海洋観測点KEO

海洋観測は西部北太平洋亜熱帯海域に設けたKEO(32-19N/144-32E)(図1)で実施します。同海域は栄養塩濃度が一年中低いにもかかわらず生物生産力が、栄養塩豊富な西部北太平洋亜寒帯海域のものに匹敵しており、栄養塩供給メカニズムの解明が望まれている海域です。
同地点に時系列式セジメントトラップ(図2)を設置し沈降粒子を時系列的に捕集します。沈降粒子の生物起源粒子、陸由来粒子(天然起源・人為起源物質)を解析することで陸由来物質供給による生物ポンプの変化について解析します。なお同地点には米国海洋大気庁-太平洋海洋環境研究所(NOAA-PMEL)が表層ブイ(図3)を設置していますので、海上気象(風向風速、日射量)、表層付近の二酸化炭素濃度、および水温、塩分データが活用できます。

図1 観測定点KEO
図1 観測定点KEO(背景は年平均水温)

OceanSITES

観測点KEOは世界定点観測ネットワークOceanSITESの設定点です。

図2 セジメントトラップ
図2 セジメントトラップ
図3 NOAA-PMEL表層ブイ
図3 NOAA-PMEL表層ブイ

貧栄養亜熱帯海域における栄養塩供給過程

KEO観測点付近では、冬季は鉛直混合によって表層に少量の栄養塩が供給されます。しかし、春以降は鉛直混合が弱まるので表層の栄養塩は枯渇し、十分な栄養塩がある亜表層で植物プランクトンは増加します(図1)。にもかかわらず、植物プランクトンの一次生産は光が十分にある表層で高く(図2)、表層では有機物の分解によって生成される僅かなアンモニアを主な窒素源として利用していると考えられます。
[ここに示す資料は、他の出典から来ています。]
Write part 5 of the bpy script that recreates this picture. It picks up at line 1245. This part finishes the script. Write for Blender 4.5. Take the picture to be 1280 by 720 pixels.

ところが、同海域では夏季でも表面で比較的高濃度の硝酸塩が検出されます(図3)。観測海域は陸から遠く離れた外洋であり、表面の硝酸塩はエアロゾルによって供給された可能性が高いと考えられます。
地球温暖化で海洋表層の成層化が進むと、亜熱帯海域では下層からの栄養塩供給が減少し、一次生産の低下を招くと懸念されていますが、相対的に大気からの陸起源物質による栄養塩供給の重要性が高まると考えられます。